In recent years the Cherokee Phoenix has been revived as a monthly newspaper, under the editorship of Bryan Pollard. A remarkable man in many ways, Pollard has conducted a great deal of his own research to try to reconstruct Sequoyah’s original cursive Cherokee script, and has then tattooed certain totemic words on his arms and legs. At present, most articles in the Cherokee Phoenix are in English because most Cherokee don’t even speak Cherokee, let alone read and write it. But each issue has half a dozen articles translated into Cherokee, just to show, or pave, the way.

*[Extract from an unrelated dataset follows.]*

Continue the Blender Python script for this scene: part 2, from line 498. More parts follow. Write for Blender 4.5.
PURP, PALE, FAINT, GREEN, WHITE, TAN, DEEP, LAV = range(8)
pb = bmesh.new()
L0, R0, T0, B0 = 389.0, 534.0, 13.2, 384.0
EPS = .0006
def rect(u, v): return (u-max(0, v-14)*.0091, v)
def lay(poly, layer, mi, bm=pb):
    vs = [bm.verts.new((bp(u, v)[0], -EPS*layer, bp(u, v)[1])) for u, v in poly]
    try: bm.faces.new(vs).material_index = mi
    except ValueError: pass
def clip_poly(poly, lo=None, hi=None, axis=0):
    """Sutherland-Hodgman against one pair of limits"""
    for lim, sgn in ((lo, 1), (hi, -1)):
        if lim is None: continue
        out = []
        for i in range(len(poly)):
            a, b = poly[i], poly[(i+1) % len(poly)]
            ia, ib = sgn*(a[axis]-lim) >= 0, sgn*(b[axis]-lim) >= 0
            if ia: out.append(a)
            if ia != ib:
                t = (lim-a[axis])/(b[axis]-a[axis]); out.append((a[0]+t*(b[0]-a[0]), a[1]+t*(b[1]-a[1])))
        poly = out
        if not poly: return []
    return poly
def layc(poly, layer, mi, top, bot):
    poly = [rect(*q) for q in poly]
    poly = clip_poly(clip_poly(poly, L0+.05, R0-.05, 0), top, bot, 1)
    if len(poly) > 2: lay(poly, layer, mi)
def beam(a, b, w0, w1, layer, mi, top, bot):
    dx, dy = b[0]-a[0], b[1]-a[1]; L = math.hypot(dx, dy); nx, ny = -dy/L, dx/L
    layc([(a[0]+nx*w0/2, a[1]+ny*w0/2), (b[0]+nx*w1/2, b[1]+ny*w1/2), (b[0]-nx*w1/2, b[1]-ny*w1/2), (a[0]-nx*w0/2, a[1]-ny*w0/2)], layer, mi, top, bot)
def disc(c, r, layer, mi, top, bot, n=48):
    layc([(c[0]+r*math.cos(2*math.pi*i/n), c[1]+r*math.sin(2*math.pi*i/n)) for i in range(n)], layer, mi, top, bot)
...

Pollard’s goal — his own personal measure of a successful revival of the language — is one day to run equal column inches in English and Cherokee. Yet, as I said before, one sign of a dying script is that there is no consistency, there are no guardians, and individual nonce words, idiosyncrasies or flat-out mistakes have the same weight as everything else. By this token, perhaps the most encouraging sign of the revival will be when someone writes a letter to the editor, in Cherokee, pointing out a typo. And in fact the Cherokee revival shows that there may well be opportunities for professional translators (and the language industry in general) in the Endangered Alphabets field, even in languages and scripts that almost nobody can read. As with Baybayin and Glagolitic, any emerging sense of a national or cultural identity may well result in a growing interest in the traditional language or script. As such, I foresee a modest but fascinating growth industry, not in conventional translation work, but for specialist items associated with tourism, special events, signage, cultural tourism, museums and so on.